Het economische leven mag je overigens niet los zien van het dagelijkse leven, is de stelling van het West-Vlaamse provinciebestuur. Waar het goed leven is, is het ook goed werken. Ook op dat vlak kan de provincie invloed uitoefenen, bijvoorbeeld door de creatie en exploitatie van natuurdomeinen, om maar iets te noemen. Marleen Titeca-Decraene: “We merken dat een pak jongeren de provincie verlaat om te gaan studeren en elders blijf hangen, maar eens ze zich gaan settelen, keren ze met hun gezin vaak terug, omwille van de goede leefomstandigheden in West-Vlaanderen. Daar werken we dagelijks aan.”

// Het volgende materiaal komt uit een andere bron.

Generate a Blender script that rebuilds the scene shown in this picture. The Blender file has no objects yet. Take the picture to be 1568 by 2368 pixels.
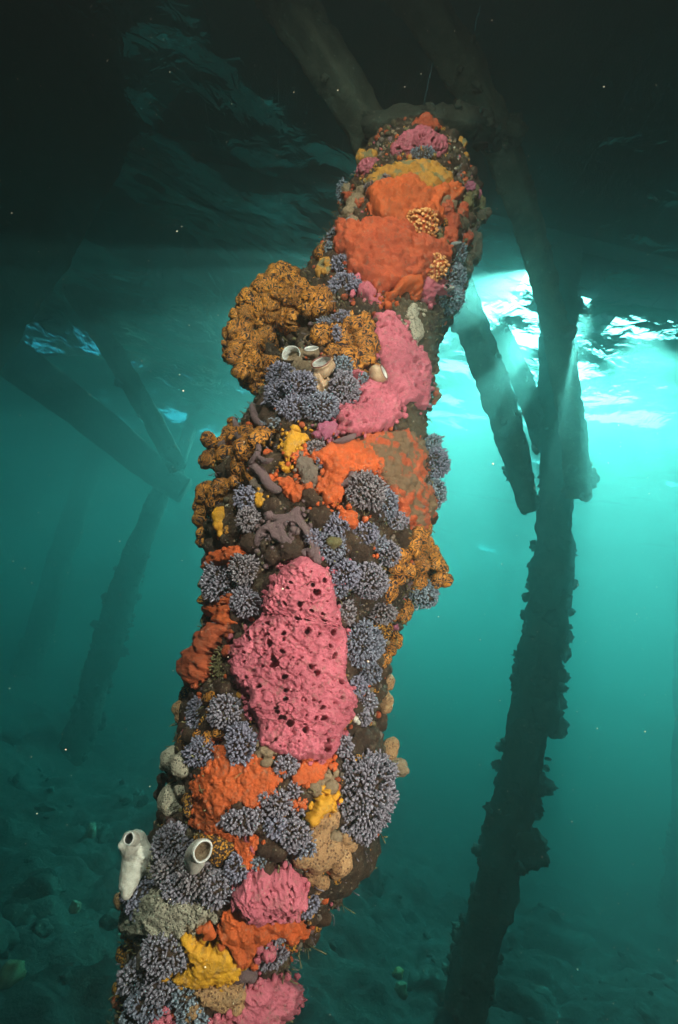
import bpy, math, random
import numpy as np
from mathutils import Vector, Matrix
from mathutils.bvhtree import BVHTree

SC = bpy.context.scene
COL = SC.collection
R = math.radians

# ------------------------------------------------------------------ camera
PITCH, ROLL = R(18.8), R(13.75)
FPX = 1184.0                      # focal length on a 1568 x 2367 picture
CW, CH = 784.0, 1183.5
cam_d = bpy.data.cameras.new('camera')
cam = bpy.data.objects.new('camera', cam_d)
COL.objects.link(cam)
_F = Vector((0, math.cos(PITCH), math.sin(PITCH)))
_U = Vector((0, -math.sin(PITCH), math.cos(PITCH)))
_R = Vector((1, 0, 0))
_IX = _R * math.cos(ROLL) + _U * math.sin(ROLL)
_IY = -_R * math.sin(ROLL) + _U * math.cos(ROLL)
m = Matrix((_IX, _IY, -_F)).transposed().to_4x4()
cam.matrix_world = m
cam_d.sensor_fit = 'VERTICAL'
cam_d.sensor_height = 24.0
cam_d.lens = 24.0 * FPX / 2367.0
cam_d.clip_start = 0.02
cam_d.clip_end = 400
SC.camera = cam
IX, IY, FW = (np.array(v) for v in (_IX, _IY, _F))

# ------------------------------------------------------------------ sky, sun, exposure
SUN_EL, SUN_AZ = R(46.2), R(25.5)           # azimuth from +Y towards +X
world = bpy.data.worlds.new('World')
SC.world = world
world.use_nodes = True
wn = world.node_tree
sky = wn.nodes.new('ShaderNodeTexSky')
sky.sky_type = 'NISHITA'
sky.sun_disc = False
sky.sun_elevation = SUN_EL
sky.sun_rotation = SUN_AZ
bg = wn.nodes['Background']
bg.inputs['Strength'].default_value = 0.10
wn.links.new(sky.outputs['Color'], bg.inputs['Color'])
sd = bpy.data.lights.new('sun', 'SUN')
sd.energy = 5.0
sd.angle = R(0.53)
sd.color = (1.0, 0.95, 0.86)
sun = bpy.data.objects.new('sun', sd)
COL.objects.link(sun)
sdir = Vector((math.sin(SUN_AZ) * math.cos(SUN_EL), math.cos(SUN_AZ) * math.cos(SUN_EL), math.sin(SUN_EL)))
sun.rotation_euler = (-sdir).to_track_quat('-Z', 'Y').to_euler()
# the photographer's two strobes: the near pile is lit by them
def strobe(loc, aim, power, size, cone):
    ld = bpy.data.lights.new('strobe', 'SPOT')
    ld.energy = power
    ld.spot_size = R(cone)
    ld.spot_blend = 0.7
    ld.shadow_soft_size = size
    ld.color = (1.0, 0.64, 0.55)
    lo = bpy.data.objects.new('strobe', ld)
    COL.objects.link(lo)
    lo.location = loc
    lo.rotation_euler = (Vector(aim) - Vector(loc)).to_track_quat('-Z', 'Y').to_euler()
strobe((-0.30, -0.50, 1.20), (0.02, 1.1, 0.80), 48, 0.035, 108)
strobe((0.85, -0.10, 0.00), (-0.30, 1.1, 0.08), 32, 0.035, 84)

vs = SC.view_settings
vs.view_transform = 'Standard'
vs.look = 'None'
vs.gamma = 1
vs.use_curve_mapping = False
vs.exposure = 2.75
SC.render.engine = 'CYCLES'
cy = SC.cycles
cy.max_bounces = 5
cy.diffuse_bounces = 2
cy.glossy_bounces = 2
cy.transmission_bounces = 2
cy.volume_bounces = 2
cy.transparent_max_bounces = 12
cy.use_denoising = True
cy.caustics_reflective = False
cy.caustics_refractive = False
cy.sample_clamp_indirect = 4.0
cy.sample_clamp_direct = 0.0

WATER_Z = 3.0        # the surface
DECK_Z = 4.0         # the underside of the pier

# ------------------------------------------------------------------ helpers
def ray(px, py):
    """direction of the photograph's point px, py (1568 x 2367)"""
    v = IX * ((px - CW) / FPX) + IY * ((CH - py) / FPX) + FW
    return v

def at_depth(px, py, d):
    return ray(px, py) * d

def at_y(px, py, y):
    v = ray(px, py)
    return v * (y / v[1])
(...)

En om daaraan te werken, kan de provincie zelf rekenen op een negenhonderdtal personeelsleden, wat van haar een belangrijke werkgever maakt. Bart Naeyaert: “Bovendien zijn er nog onze drie verzelfstandigde dochters: het toerismebedrijf Westtoer, met nog eens 80 medewerkers, het onderzoeks- en adviescentrum voor land- en tuinbouw Inagro met 160 werknemers en de POM, waar nog eens 50 mensen aan de slag zijn. We proberen ons zeker te profileren als een goede werkgever, waarbij de 35 vakantiedagen maar één van de troeven is (lacht).
Dat we het niet slecht doen, blijkt onder meer uit de gemiddelde pensioenleeftijd van 62,5 jaar, wat vrij hoog is en een mooi resultaat in het kader van het ‘langer werken’-verhaal. We kunnen ook bogen op een evenwichtige man-vrouwverhouding en een grote instroom van jongeren, waardoor onze leeftijdspiramide er gezond uitziet. We blijven ook aanwerven, op basis van de noden en de evolutie in onze dienstverlening. Daarbij gaat het vaak om nieuwe functies binnen een bestaand kader, of om taken die bij vervanging een andere invulling krijgen.”